A Gisborne company is attracting world wide attention to its innovative processing technologies that turn pieces of fibre into structural material stronger and lighter than steel.

Backed by the Foundation for Research, Science and Technology, family owned Pultron Composites in Gisborne took on a major technical and financial risk to develop a new manufacturing process which is giving it a foot in the door to new export markets.

Pultron has achieved what others around the world have tried but failed to master. The process uses microwave technology to make composite products that replace steel, such as structural rods for the construction industry. This material is non-corrosive, has insulating properties and a high strength to weight ratio.

The novel curing process involved almost two years of research and development at Pultron's laboratories, almost $500,000 from the Foundation through its Technology for Business Growth (TBG) scheme and much more in company cash, time and resources.

Pultron General Manager, Jasper Holdsworth, who is 32, says the company is looking to secure new opportunities for Pultron, using the technology in Dubai, where the company has based one of its staff.

"Dubai is quickly emerging as a key market for Pultron because the company's non-corrosive construction products withstand the effects of Dubai's coastal environment," he says.

Pultron is New Zealand's largest pultrusion manufacturer, producing structural materials using resins and reinforcing fibres which are pulled through a die and cured into various shapes using heat. Conventional pultrusion processing involves heating from the outside of the material to the inside, similar to baking goods in a conventional oven. The process is slower and can cause cracking in large pieces, affecting finished quality. The new microwave technology heats in a more uniform manner, eliminates cracking and speeds up production.

"The project was technically difficult and there were technical risks involved but the Government funding pushed us to the edge to achieve it. It would have been hard to justify spending $1 million on blue sky development with no guaranteed returns, but receiving half the project funding from the Foundation made the difference," says Mr Holdsworth.

"We were pushing into the unknown and it was useful to have the second opinion of another party. They bought into what we were doing, asked searching questions and helped us to look at the project from a different perspective - and that adds value to the business," he said.

Pultron is now considering using the new technology to manufacture new products that were previously difficult to make using conventional pultrusion processes and the speed on some manufacturing lines is now significantly faster. This adds to efficiency, reduces costs and allows higher product margins. Mr Holdsworth says an indirect benefit is the high international credibility of Pultron which is now seen as a company that can tackle technically difficult projects.

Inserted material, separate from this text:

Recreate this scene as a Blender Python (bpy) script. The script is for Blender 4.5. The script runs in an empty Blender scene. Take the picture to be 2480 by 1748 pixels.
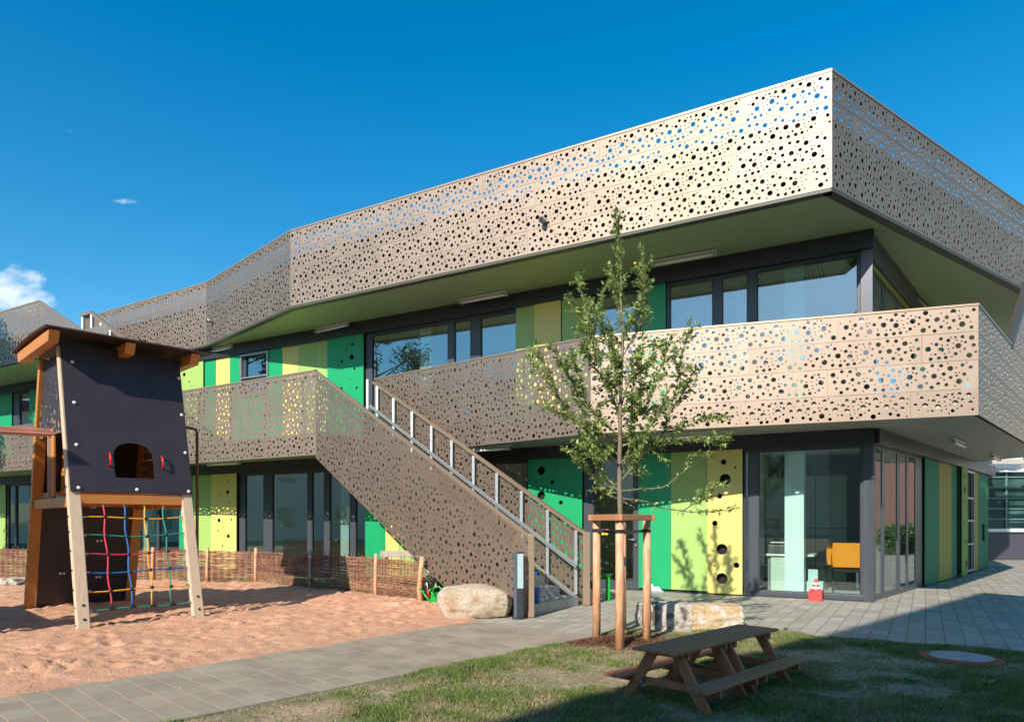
import bpy, math, random
import numpy as np
from mathutils import Vector, Matrix, noise
from mathutils.geometry import delaunay_2d_cdt
R = math.radians
random.seed(7)
scene = bpy.context.scene
COL = scene.collection

# ------------------------------------------------------------------ camera
EYE = 1.45; FOC = 1653.3; HX = 1240.0; HY = 1260.0      # measured on the photograph
cam = bpy.data.cameras.new('camera'); camo = bpy.data.objects.new('camera', cam); COL.objects.link(camo)
cam.lens = 24; cam.sensor_width = 36; cam.sensor_fit = 'HORIZONTAL'
cam.shift_y = (HY - 874) / 2480.0
cam.clip_start = 0.05; cam.clip_end = 3000
camo.location = (0, 0, EYE); camo.rotation_euler = (R(90), 0, 0)
scene.camera = camo

# ------------------------------------------------------------------ light
SUN_H = Vector((-.469, -.883)); ELEV = 34.0
SKY_STRENGTH = 0.15; SUN_STRENGTH = 4.6; EXPOSURE = 0.50
world = bpy.data.worlds.new('World'); scene.world = world; world.use_nodes = True
wn = world.node_tree; wn.nodes.clear()
def wnode(t, **k):
    n = wn.nodes.new(t)
    for a, b in k.items(): setattr(n, a, b)
    return n
wo = wnode('ShaderNodeOutputWorld'); bg = wnode('ShaderNodeBackground'); sky = wnode('ShaderNodeTexSky')
sky.sky_type = 'NISHITA'; sky.sun_disc = False; sky.sun_elevation = R(ELEV); sky.sun_rotation = math.atan2(SUN_H.x, SUN_H.y)
sky.air_density = 1.15; sky.dust_density = 0.35; sky.ozone_density = 3.0
hsv = wnode('ShaderNodeHueSaturation'); hsv.inputs['Hue'].default_value = .491; hsv.inputs['Saturation'].default_value = 1.46; hsv.inputs['Value'].default_value = .84
wn.links.new(sky.outputs[0], hsv.inputs['Color'])
# clouds far away, by world direction
tc = wnode('ShaderNodeTexCoord'); sp = wnode('ShaderNodeSeparateXYZ'); wn.links.new(tc.outputs['Generated'], sp.inputs[0])
def m(op, a, b=None, c=None):
    n = wnode('ShaderNodeMath', operation=op)
    for i, v in enumerate((a, b, c)):
        if v is None: continue
        if isinstance(v, (int, float)): n.inputs[i].default_value = v
        else: wn.links.new(v, n.inputs[i])
    return n.outputs[0]
yy = m('MAXIMUM', sp.outputs['Y'], .02); gu = m('DIVIDE', sp.outputs['X'], yy); gv = m('DIVIDE', sp.outputs['Z'], yy)
cmb = wnode('ShaderNodeCombineXYZ'); wn.links.new(gu, cmb.inputs[0]); wn.links.new(m('MULTIPLY', gv, 1.7), cmb.inputs[1])
nz = wnode('ShaderNodeTexNoise'); nz.inputs['Scale'].default_value = 19; nz.inputs['Detail'].default_value = 9; nz.inputs['Roughness'].default_value = .58
wn.links.new(cmb.outputs[0], nz.inputs['Vector'])
tot = None
for (cx, cy, rx, ry, g) in ((-.738, .342, .062, .036, 1.15), (-.715, .318, .070, .030, 1.0), (-.655, .288, .030, .012, .75), (-.568, .466, .024, .006, .62), (-.655, .570, .014, .008, .34), (-.74, .60, .010, .008, .3), (-.60, .51, .008, .006, .25)):
    du = m('DIVIDE', m('SUBTRACT', gu, cx), rx); dv = m('DIVIDE', m('SUBTRACT', gv, cy), ry)
    d2 = m('ADD', m('MULTIPLY', du, du), m('MULTIPLY', dv, dv))
    k = m('MULTIPLY', m('SUBTRACT', 1.25, d2), g)
    k = m('MAXIMUM', k, 0.0)
    tot = k if tot is None else m('MAXIMUM', tot, k)
cl = m('MULTIPLY', m('SUBTRACT', m('ADD', m('MULTIPLY', nz.outputs[0], 1.9), m('MULTIPLY', tot, .55)), 1.28), 1.9)
cl = m('MULTIPLY', m('MINIMUM', m('MAXIMUM', cl, 0), 1), m('MINIMUM', m('MULTIPLY', tot, 2.2), .78))
cmix = wnode('ShaderNodeMix', data_type='RGBA'); wn.links.new(cl, cmix.inputs[0]); wn.links.new(hsv.outputs[0], cmix.inputs[6]); cmix.inputs[7].default_value = (5.2, 5.6, 6.0, 1)
wn.links.new(cmix.outputs[2], bg.inputs[0]); bg.inputs[1].default_value = SKY_STRENGTH
wn.links.new(bg.outputs[0], wo.inputs[0])
sl = bpy.data.lights.new('sun', 'SUN'); so = bpy.data.objects.new('sun', sl); COL.objects.link(so)
sl.energy = SUN_STRENGTH; sl.angle = R(.53); sl.color = (1, .945, .86)
sd = Vector((SUN_H.x * math.cos(R(ELEV)), SUN_H.y * math.cos(R(ELEV)), math.sin(R(ELEV))))
so.rotation_euler = sd.to_track_quat('Z', 'Y').to_euler(); so.location = sd * 40
scene.view_settings.view_transform = 'Standard'; scene.view_settings.look = 'None'
scene.view_settings.exposure = EXPOSURE; scene.view_settings.gamma = 1
scene.render.engine = 'CYCLES'
scene.cycles.transparent_max_bounces = 24; scene.cycles.max_bounces = 10; scene.cycles.diffuse_bounces = 5; scene.cycles.glossy_bounces = 5
scene.cycles.sample_clamp_indirect = 6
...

Bronwen and Peter Holdsworth started the business in 1982, making electric fence posts for the farming industry. Pultron now makes more than 100 different products, whereas most pultrusion companies make only one product, and its market is 70 percent export.

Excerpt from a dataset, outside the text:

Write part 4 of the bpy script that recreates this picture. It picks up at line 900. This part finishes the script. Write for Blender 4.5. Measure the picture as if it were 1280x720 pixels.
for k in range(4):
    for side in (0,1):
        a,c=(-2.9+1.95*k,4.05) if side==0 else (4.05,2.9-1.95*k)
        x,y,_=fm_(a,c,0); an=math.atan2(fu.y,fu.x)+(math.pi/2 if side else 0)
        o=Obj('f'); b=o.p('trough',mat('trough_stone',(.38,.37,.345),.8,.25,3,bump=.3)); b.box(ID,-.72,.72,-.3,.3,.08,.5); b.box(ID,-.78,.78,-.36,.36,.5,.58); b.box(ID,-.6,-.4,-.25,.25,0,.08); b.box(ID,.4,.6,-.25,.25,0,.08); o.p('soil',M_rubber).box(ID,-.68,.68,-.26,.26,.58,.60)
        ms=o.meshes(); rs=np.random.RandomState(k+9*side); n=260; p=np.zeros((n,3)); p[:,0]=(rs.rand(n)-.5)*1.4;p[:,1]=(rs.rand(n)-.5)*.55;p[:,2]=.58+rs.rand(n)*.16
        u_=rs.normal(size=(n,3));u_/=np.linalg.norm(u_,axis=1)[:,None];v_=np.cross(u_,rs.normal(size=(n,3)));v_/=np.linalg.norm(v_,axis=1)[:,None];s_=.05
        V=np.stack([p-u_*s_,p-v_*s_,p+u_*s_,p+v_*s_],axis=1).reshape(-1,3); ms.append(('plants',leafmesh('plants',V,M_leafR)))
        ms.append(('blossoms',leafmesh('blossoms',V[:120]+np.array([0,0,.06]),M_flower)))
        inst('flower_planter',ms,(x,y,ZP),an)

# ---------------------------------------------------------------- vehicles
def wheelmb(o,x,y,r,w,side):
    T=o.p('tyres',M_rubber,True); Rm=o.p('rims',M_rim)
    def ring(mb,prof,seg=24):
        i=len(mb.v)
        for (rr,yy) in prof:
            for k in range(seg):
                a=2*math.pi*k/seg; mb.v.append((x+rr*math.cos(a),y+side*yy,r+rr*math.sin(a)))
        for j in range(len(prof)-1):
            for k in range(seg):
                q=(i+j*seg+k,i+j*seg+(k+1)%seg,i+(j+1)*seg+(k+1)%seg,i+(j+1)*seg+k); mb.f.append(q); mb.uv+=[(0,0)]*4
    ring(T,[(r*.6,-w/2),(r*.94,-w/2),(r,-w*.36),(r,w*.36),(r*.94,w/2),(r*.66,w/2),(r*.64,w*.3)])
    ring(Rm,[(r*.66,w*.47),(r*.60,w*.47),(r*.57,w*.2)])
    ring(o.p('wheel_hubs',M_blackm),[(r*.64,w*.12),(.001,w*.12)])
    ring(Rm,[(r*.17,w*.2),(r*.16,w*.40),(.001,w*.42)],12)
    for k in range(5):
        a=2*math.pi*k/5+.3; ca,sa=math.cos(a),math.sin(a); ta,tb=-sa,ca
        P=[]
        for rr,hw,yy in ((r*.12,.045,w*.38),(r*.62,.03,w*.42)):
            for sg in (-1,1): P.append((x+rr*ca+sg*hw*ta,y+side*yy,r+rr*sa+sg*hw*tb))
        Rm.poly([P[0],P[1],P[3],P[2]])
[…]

Pultron's product range includes sail battens and booms, fibreglass car aerials, pins for retaining walls on hillsides along highways, ladder sections and rock bolts for wall and roof supports in mines, tunnels and retaining walls. It also makes rebars which are used as a concrete reinforcement in harsh environments where corrosion can dramatically limit the lifespan of steel. Pultron also created springs for a trampoline that was one of six finalists in the USA Most Innovative Sporting Equipment Award two years ago, and made the Pacific Grass Wind sculpture near Wellington airport.

The company has always invested heavily into research and development, and intends increasing its research budget again next year. It designs and builds its own machines and tooling equipment and has alliances with research institutes and universities.

The company is forging a reputation as an entrepreneurial engineer. Founder and father, Peter, is an engineer, and son Jasper has an electrical engineering degree from Canterbury and a Master of Finance degree from McQuarrie University in Australia. One sister has a PhD in physics, another works for Microsoft in Seattle and the youngest Holdsworth is an engineering graduate.

The Gisborne base presents no greater barrier than that faced by other New Zealand exporters. Overheads are lower but it is harder to find scientific and engineering staff with international experience.

"But when they come, they love the place. It's like a league of nations here with staff from Iraq, Germany, UK, Ireland, Switzerland and South Africa," says Jasper Holdsworth

Pultron is considering overseas joint ventures as a means of building new markets but the company's headquarters will remain in Gisborne, if Jasper Holdsworth has his way.

"The surf just isn't as good anywhere else."